* **Task to carry out**
Report every line in the listing below where the string "picture" shows up.

[start of Recorded data]

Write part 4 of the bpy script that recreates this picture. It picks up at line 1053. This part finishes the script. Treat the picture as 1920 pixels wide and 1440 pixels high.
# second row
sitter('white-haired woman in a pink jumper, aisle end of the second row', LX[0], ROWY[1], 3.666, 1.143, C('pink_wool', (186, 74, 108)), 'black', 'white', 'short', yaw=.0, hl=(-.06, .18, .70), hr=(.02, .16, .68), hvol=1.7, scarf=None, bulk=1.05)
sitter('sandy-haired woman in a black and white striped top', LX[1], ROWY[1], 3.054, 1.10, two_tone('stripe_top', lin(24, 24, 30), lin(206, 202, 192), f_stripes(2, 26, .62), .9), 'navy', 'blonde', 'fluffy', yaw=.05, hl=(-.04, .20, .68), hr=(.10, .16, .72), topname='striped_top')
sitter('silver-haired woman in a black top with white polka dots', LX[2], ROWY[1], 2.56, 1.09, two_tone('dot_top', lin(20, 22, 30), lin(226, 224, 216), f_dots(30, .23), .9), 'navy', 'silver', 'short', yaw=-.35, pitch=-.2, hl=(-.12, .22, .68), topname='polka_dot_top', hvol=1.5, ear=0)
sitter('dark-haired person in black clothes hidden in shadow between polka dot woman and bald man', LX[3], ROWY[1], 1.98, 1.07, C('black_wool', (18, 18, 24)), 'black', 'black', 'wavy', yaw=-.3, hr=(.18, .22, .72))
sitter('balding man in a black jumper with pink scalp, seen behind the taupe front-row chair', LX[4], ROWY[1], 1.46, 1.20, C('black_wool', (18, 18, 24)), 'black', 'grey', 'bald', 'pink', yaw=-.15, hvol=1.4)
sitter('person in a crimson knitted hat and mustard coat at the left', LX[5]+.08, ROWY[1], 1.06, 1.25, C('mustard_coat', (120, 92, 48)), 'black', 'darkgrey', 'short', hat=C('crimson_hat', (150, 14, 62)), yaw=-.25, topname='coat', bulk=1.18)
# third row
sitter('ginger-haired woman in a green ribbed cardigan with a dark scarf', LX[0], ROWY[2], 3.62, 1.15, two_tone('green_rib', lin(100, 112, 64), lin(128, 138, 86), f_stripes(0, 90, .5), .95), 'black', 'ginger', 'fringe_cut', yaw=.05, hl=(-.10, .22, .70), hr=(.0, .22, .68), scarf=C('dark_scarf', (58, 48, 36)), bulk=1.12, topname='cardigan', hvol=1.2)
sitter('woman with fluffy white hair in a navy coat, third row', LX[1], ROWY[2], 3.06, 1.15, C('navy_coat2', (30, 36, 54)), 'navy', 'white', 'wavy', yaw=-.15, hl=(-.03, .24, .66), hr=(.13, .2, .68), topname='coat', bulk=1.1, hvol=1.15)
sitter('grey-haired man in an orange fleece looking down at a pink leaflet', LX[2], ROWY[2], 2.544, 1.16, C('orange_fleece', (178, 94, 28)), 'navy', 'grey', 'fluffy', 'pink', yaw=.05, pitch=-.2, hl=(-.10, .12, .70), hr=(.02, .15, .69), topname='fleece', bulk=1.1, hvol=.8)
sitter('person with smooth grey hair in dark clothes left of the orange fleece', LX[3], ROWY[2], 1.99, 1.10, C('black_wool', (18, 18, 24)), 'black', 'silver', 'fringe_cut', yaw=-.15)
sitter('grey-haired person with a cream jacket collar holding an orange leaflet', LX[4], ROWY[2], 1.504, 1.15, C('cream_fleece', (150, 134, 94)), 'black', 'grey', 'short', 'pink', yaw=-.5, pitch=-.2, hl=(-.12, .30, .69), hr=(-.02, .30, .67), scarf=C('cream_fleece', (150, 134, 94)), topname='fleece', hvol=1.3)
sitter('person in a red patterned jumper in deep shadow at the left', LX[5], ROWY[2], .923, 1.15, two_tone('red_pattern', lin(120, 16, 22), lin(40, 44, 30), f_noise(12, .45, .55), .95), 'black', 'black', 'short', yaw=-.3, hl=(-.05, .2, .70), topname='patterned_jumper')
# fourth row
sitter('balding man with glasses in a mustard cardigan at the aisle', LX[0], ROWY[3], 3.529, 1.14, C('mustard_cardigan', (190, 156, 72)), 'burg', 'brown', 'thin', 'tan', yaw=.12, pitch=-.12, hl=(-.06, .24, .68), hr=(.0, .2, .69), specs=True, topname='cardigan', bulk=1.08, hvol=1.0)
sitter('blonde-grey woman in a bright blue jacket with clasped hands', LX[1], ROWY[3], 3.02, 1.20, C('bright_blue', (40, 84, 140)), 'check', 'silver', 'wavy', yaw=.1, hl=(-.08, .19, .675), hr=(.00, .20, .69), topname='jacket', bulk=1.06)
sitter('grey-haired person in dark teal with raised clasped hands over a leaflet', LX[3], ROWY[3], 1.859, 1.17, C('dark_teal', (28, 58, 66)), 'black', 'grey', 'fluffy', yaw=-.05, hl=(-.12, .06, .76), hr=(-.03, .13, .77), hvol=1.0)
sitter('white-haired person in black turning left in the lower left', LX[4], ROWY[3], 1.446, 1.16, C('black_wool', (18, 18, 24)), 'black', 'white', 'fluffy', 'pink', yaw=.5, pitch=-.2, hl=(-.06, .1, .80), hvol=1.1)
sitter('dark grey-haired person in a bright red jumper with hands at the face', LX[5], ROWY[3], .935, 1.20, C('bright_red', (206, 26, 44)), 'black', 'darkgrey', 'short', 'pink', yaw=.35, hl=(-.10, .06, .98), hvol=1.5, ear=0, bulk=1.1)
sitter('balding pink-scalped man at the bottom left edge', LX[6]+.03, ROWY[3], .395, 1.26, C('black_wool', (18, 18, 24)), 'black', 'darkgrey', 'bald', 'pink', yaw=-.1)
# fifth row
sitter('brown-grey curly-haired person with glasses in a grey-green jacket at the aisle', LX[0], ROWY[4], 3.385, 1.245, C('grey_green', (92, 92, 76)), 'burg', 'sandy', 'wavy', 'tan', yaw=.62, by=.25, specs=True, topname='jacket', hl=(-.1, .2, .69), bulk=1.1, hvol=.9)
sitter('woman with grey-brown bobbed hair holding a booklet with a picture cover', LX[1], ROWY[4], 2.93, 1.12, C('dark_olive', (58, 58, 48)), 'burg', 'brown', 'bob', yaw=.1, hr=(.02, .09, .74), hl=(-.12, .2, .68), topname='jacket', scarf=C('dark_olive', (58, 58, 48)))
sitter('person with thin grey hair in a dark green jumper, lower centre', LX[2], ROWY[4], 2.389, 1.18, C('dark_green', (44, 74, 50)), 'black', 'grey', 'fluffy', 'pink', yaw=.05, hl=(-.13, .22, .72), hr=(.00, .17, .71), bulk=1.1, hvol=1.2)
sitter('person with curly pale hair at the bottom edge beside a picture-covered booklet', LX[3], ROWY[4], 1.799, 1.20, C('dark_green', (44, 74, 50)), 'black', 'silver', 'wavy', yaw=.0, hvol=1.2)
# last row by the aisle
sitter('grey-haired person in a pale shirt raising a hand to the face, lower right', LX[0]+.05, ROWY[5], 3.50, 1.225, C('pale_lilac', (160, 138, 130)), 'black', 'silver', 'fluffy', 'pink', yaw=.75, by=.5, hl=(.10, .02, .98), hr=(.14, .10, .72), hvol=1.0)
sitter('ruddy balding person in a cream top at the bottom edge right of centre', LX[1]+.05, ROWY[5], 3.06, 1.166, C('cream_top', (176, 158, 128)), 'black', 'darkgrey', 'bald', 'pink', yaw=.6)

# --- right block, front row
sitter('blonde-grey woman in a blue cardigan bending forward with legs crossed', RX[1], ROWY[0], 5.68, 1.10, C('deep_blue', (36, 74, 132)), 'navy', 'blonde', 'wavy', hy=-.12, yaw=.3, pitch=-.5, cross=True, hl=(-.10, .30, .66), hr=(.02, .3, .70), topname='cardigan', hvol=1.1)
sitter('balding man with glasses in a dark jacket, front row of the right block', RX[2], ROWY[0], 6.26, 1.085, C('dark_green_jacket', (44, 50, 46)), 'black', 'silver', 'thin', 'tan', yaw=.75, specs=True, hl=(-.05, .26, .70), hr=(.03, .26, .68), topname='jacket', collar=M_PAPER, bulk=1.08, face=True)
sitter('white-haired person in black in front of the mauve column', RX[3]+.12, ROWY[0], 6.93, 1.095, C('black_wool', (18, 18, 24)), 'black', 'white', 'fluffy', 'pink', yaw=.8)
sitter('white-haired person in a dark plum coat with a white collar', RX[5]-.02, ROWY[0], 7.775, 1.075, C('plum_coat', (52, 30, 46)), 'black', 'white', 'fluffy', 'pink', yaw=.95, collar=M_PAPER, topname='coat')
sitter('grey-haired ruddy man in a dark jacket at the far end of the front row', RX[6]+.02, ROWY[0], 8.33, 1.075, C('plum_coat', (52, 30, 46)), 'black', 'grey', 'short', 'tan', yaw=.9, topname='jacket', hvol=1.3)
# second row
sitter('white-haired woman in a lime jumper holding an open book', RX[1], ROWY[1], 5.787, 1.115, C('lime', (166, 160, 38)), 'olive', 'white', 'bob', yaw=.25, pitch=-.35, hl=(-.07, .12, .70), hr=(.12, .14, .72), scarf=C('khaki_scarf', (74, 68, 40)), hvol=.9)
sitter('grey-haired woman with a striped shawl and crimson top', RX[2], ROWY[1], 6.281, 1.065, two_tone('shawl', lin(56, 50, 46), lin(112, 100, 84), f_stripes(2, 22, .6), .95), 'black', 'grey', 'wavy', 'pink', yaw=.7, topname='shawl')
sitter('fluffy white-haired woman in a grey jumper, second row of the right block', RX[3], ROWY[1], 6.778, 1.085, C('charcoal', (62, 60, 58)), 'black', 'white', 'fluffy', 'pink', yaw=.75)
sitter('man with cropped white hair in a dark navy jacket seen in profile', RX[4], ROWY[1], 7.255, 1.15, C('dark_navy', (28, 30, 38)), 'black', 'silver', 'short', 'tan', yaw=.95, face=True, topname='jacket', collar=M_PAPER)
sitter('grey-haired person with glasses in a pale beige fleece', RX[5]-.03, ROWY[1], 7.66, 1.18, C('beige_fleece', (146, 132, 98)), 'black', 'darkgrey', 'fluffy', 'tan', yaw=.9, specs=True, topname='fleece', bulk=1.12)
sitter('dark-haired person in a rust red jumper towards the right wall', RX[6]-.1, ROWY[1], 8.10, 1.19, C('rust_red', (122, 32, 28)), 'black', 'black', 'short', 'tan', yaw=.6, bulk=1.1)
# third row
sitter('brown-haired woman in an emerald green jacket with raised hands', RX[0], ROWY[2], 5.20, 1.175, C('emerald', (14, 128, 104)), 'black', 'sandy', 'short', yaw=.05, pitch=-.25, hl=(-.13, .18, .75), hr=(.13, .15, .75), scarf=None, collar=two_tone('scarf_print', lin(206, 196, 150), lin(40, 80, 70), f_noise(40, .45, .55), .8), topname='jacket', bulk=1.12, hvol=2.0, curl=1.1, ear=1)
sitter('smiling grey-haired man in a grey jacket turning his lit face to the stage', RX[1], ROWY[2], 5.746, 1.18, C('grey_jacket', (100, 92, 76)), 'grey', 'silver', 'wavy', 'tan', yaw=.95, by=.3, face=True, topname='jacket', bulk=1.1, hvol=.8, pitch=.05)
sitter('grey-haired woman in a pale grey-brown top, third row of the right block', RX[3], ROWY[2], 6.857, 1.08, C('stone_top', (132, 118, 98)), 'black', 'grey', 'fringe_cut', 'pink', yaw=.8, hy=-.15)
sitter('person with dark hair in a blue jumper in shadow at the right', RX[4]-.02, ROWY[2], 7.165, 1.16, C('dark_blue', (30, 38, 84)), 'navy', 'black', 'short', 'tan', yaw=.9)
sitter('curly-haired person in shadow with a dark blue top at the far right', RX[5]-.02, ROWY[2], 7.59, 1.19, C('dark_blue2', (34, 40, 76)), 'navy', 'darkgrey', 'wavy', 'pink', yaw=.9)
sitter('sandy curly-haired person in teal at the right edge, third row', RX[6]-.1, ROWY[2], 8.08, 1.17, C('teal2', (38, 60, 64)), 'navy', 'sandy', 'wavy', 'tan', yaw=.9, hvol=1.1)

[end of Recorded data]

* **The result**
Write part 4 of the bpy script that recreates this picture. It picks up at line 1053. This part finishes the script. Treat the picture as 1920 pixels wide and 1440 pixels high.
sitter('woman with grey-brown bobbed hair holding a booklet with a picture cover', LX[1], ROWY[4], 2.93, 1.12, C('dark_olive', (58, 58, 48)), 'burg', 'brown', 'bob', yaw=.1, hr=(.02, .09, .74), hl=(-.12, .2, .68), topname='jacket', scarf=C('dark_olive', (58, 58, 48)))
sitter('person with curly pale hair at the bottom edge beside a picture-covered booklet', LX[3], ROWY[4], 1.799, 1.20, C('dark_green', (44, 74, 50)), 'black', 'silver', 'wavy', yaw=.0, hvol=1.2)